With no load, the supply will produce the maximum voltage that you set. As you increase the current, the voltage will remain steady until the load reaches the maximum current setting, then the voltage will reduce to keep the current constant.

  • \$\begingroup\$ What are the behavior of these power supplies on short circuits that are not entirely at 0hms. let say i set the current limit to 3A and the short circuit should produce 6A. So the power supply reduce the voltage to keep the short circuit at 3A burning/heating up the component or that causing the short? \$\endgroup\$
    – Jake quin
    Commented May 1, 2022 at 18:35
  • 3
    \$\begingroup\$ @Jakequin Yes. Though it doesn't know whether the short circuit is burning up. It just knows the limit is 3A. \$\endgroup\$ Commented May 2, 2022 at 8:48
  • \$\begingroup\$ @Jakequin In this video youtu.be/4Iey_qXxAmk?t=2258 they’ve actually shorted the output. It does bring down the voltage a lot. \$\endgroup\$
    – the Hutt
    Commented May 7, 2023 at 7:18

They provide both constant-current and constant-voltage modes of operation, with both setpoints being limits - essentially, the behavior is to deliver "up to 10 V and up to 1 A".

In the case of the 1k resistor, you should expect 10 V and 10 mA to flow. In the case of a 1-ohm resistor you'll expect 1 A to flow with a voltage drop of 1 V.

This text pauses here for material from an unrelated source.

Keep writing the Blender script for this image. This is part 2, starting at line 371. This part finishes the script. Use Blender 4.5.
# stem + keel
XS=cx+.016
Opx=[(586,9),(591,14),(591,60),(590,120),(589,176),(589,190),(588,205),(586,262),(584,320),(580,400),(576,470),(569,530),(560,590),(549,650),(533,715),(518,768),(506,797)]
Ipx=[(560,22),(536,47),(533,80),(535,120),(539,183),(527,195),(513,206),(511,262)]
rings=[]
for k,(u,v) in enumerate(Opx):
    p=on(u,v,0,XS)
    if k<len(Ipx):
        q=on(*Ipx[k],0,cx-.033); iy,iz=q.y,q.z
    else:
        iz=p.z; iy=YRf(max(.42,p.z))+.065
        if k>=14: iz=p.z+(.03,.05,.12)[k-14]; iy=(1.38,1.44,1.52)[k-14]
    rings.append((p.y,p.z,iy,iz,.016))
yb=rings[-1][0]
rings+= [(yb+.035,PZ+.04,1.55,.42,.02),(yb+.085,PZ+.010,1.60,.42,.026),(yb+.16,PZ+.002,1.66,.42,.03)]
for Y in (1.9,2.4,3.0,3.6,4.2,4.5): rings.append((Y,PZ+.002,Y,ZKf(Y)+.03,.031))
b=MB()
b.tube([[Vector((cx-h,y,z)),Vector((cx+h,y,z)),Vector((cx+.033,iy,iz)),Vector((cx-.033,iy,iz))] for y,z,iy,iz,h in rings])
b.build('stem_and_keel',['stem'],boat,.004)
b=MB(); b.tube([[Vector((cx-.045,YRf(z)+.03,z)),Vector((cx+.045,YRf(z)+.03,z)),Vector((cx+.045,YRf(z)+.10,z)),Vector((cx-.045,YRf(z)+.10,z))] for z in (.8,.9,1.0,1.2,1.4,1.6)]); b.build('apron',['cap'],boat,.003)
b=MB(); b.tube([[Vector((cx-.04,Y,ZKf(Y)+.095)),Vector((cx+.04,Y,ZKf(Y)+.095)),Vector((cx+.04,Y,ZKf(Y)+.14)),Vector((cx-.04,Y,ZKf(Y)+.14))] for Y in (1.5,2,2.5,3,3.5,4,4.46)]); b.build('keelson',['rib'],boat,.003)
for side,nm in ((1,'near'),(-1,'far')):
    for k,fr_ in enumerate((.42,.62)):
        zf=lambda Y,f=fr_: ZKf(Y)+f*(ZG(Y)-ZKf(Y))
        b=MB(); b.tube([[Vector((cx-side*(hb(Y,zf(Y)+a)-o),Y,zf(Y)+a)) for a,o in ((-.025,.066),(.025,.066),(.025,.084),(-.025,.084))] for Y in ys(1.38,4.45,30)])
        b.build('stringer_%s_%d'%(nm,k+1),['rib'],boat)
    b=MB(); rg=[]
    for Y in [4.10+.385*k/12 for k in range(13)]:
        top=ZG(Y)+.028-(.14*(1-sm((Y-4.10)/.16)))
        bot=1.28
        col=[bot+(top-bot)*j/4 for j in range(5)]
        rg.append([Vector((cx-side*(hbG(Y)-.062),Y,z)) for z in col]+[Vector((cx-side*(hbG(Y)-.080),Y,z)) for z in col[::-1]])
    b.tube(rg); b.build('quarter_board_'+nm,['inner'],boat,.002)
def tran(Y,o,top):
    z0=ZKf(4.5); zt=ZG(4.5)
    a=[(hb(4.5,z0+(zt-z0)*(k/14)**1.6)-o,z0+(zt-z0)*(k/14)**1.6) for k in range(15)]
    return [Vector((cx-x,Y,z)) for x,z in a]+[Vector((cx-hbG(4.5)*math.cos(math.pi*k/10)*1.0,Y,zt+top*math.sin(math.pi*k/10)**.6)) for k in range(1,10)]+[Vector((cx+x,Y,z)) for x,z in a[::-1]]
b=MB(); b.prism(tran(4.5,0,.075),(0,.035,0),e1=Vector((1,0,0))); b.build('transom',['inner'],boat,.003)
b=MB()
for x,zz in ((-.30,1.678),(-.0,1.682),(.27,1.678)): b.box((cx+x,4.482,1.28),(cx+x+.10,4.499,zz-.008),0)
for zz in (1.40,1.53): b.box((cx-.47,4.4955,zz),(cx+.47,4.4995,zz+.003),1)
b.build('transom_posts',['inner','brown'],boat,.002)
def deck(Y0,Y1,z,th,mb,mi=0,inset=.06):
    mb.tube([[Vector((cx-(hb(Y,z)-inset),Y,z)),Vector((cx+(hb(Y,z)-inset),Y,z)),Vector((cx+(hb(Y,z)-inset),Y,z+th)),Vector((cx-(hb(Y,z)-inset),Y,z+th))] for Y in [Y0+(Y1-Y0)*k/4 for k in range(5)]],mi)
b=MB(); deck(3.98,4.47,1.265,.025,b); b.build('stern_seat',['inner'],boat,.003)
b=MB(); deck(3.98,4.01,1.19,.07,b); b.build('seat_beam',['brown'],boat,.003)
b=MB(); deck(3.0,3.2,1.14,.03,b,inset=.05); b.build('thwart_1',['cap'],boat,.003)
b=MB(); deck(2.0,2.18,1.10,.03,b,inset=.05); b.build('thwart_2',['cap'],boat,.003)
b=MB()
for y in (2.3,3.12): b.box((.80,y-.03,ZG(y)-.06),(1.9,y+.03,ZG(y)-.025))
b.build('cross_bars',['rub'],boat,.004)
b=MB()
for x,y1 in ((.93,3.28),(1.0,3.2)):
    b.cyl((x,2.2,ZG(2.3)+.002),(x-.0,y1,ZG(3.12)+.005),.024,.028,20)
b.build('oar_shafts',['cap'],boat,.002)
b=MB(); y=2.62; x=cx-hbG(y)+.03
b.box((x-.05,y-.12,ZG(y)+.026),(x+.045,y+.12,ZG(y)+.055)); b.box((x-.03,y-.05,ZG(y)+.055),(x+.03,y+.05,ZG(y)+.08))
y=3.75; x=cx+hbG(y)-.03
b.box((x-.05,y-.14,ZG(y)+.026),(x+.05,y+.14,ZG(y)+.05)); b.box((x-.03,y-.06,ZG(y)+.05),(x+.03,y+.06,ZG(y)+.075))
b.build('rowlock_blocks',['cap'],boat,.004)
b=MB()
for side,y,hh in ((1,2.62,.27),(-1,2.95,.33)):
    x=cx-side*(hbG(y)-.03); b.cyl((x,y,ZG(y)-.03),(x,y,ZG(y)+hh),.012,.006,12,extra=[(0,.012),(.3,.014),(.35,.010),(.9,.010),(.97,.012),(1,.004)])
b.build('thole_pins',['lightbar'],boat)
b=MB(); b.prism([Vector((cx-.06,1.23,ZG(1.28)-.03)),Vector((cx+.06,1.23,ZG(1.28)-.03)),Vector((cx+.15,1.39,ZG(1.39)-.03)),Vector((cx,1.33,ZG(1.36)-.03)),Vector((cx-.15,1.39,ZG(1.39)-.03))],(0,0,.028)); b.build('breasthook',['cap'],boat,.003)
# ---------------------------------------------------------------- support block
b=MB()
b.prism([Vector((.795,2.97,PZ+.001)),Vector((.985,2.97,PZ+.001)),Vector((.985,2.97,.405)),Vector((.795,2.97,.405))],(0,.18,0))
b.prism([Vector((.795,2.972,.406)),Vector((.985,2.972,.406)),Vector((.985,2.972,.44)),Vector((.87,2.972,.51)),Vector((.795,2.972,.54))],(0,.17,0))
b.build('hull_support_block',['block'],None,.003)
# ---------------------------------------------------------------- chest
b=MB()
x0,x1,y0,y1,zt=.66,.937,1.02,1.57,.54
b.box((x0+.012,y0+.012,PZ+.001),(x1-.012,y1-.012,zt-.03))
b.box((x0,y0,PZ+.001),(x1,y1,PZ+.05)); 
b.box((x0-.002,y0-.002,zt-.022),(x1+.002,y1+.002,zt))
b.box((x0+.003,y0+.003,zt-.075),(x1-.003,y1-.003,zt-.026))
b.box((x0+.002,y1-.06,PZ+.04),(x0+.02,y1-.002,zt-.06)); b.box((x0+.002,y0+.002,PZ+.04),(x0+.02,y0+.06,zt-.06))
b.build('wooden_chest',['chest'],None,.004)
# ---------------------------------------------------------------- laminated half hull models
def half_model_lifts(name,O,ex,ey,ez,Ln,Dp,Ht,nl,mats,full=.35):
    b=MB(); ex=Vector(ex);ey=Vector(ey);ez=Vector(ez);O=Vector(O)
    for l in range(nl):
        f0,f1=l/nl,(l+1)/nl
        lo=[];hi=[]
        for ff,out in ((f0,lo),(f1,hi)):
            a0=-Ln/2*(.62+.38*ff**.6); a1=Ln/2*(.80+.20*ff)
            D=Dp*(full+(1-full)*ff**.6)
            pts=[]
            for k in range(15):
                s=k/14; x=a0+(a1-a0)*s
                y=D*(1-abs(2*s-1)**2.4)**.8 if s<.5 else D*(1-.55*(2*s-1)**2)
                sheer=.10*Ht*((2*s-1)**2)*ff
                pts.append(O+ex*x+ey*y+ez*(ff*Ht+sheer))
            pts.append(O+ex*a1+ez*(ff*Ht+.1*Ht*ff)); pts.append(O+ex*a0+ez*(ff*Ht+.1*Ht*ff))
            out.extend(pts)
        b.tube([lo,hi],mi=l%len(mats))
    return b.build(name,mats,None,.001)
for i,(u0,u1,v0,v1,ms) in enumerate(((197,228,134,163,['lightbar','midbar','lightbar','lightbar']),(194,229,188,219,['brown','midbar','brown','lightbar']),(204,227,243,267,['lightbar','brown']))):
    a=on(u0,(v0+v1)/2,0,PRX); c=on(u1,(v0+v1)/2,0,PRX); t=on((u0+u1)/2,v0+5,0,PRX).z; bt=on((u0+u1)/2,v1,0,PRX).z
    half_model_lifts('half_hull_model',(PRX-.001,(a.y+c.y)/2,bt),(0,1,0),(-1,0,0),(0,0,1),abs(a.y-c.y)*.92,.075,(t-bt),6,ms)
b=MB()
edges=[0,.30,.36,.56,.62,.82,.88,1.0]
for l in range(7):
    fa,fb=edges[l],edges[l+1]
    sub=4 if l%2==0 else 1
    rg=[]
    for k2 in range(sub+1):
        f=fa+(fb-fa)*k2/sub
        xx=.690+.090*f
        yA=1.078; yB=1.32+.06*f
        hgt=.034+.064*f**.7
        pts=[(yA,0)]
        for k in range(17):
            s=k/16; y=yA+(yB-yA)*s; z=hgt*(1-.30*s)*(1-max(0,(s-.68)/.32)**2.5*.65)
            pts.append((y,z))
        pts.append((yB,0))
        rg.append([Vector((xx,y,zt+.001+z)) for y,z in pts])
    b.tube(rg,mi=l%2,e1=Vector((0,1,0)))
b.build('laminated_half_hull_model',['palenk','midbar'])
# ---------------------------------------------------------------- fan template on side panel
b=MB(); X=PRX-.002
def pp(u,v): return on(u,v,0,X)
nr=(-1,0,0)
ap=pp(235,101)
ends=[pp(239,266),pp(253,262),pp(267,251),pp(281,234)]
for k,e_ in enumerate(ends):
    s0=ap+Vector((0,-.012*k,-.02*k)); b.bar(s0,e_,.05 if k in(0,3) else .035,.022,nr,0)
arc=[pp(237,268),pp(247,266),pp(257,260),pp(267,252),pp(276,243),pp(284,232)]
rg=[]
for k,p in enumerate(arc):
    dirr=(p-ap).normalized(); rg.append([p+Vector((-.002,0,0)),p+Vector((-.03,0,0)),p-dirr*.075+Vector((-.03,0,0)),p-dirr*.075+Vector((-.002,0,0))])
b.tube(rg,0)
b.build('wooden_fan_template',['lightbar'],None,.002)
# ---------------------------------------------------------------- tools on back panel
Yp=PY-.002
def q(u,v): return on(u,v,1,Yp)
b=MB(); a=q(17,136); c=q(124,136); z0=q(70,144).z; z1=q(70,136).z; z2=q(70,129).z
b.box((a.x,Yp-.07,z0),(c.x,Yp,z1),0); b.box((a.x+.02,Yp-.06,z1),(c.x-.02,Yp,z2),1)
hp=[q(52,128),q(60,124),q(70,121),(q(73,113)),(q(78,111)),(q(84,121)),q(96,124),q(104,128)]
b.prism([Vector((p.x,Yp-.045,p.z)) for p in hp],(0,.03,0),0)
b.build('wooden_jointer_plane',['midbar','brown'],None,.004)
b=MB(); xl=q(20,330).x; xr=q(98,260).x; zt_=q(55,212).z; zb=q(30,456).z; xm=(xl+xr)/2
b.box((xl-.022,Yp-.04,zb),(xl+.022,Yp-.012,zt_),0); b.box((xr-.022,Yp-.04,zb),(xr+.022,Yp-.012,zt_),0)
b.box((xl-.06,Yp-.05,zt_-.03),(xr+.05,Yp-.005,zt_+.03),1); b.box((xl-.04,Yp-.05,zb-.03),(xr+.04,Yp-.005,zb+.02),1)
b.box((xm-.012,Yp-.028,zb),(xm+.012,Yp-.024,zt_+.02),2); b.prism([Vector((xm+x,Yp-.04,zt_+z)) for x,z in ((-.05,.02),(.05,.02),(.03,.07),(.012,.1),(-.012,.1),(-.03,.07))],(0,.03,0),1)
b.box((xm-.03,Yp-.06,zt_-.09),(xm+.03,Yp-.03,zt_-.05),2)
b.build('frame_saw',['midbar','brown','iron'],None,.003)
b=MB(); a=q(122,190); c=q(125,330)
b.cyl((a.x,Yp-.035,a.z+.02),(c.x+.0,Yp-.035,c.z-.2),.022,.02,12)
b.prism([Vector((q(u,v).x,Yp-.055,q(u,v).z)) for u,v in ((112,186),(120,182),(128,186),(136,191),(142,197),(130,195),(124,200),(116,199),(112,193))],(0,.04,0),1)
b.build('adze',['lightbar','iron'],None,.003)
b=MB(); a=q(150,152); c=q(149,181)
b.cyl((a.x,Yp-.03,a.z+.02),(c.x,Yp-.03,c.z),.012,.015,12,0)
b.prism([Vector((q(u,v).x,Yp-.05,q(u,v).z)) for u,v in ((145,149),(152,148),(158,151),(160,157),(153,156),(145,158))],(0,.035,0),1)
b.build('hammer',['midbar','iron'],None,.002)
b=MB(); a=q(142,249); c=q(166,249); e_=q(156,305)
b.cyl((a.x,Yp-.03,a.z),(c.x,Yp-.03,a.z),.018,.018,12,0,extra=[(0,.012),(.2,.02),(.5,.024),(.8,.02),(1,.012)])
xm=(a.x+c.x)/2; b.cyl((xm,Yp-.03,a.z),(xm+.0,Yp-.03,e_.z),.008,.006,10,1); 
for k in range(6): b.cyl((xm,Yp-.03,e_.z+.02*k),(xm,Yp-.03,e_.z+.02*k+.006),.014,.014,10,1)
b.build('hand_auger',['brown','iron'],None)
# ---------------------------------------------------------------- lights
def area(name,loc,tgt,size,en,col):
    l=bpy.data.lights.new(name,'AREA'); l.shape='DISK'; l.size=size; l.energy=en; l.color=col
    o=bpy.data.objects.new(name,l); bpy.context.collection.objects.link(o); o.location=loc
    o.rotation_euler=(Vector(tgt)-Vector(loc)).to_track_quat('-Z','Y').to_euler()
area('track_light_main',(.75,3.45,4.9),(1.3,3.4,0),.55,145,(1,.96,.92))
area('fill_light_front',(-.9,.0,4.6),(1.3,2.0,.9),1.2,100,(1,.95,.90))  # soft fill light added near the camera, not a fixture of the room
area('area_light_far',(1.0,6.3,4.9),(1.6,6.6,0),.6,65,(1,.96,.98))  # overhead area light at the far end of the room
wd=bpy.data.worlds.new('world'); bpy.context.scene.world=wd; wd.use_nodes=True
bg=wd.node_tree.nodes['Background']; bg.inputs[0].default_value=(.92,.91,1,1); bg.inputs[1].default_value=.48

It's worth noting that this behavior is often desired for things such as battery-charging; many lithium battery charge curves refer to "CC-CV" charging, where you charge at a constant current until the voltage reaches a setpoint, and then charge at constant voltage while the current drops due to the cell becoming more and more charged. This datasheet has an example which could be achieved by setting a power supply similar to yours to 4.2 V, 1.65 A.